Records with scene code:
┄┄┄┄┄┄
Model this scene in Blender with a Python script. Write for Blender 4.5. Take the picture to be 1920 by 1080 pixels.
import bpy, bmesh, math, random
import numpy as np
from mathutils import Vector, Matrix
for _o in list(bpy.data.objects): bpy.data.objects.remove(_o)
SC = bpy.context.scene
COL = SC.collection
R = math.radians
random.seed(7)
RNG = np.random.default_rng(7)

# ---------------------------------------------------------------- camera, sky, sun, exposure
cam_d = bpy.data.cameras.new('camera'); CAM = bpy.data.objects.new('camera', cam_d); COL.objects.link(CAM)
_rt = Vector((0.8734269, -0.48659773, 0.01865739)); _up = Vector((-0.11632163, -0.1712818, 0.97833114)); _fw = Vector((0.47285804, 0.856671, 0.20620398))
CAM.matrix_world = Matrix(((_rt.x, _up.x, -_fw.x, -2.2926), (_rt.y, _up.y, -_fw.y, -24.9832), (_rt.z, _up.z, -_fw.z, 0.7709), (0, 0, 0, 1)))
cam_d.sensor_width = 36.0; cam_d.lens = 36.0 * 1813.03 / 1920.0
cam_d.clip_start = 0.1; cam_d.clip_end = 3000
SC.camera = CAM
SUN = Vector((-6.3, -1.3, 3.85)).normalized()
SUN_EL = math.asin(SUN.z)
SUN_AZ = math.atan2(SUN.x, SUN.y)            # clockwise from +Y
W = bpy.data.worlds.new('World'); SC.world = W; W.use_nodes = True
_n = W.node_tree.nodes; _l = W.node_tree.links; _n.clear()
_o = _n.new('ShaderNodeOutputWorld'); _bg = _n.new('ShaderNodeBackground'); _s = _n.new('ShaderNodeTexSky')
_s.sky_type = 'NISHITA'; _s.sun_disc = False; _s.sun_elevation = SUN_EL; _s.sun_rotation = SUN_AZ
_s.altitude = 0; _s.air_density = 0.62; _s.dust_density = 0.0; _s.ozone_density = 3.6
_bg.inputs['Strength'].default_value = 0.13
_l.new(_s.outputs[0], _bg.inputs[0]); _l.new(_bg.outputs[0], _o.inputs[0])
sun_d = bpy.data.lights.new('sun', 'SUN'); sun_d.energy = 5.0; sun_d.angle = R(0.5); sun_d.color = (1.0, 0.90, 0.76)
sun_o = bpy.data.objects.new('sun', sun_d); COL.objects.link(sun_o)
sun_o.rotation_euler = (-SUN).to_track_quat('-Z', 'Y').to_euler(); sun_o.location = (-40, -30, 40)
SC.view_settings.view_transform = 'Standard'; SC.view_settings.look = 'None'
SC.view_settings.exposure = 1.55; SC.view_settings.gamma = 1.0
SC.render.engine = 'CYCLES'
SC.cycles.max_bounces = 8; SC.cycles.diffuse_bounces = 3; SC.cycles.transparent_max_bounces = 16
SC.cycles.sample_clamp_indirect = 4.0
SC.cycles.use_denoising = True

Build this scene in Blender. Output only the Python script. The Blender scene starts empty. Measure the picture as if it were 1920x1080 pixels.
┄┄┄┄┄┄
Read the data above. Pull out each line in which the string "this" appears.

Model this scene in Blender with a Python script. Write for Blender 4.5. Take the picture to be 1920 by 1080 pixels.
Build this scene in Blender. Output only the Python script. The Blender scene starts empty. Measure the picture as if it were 1920x1080 pixels.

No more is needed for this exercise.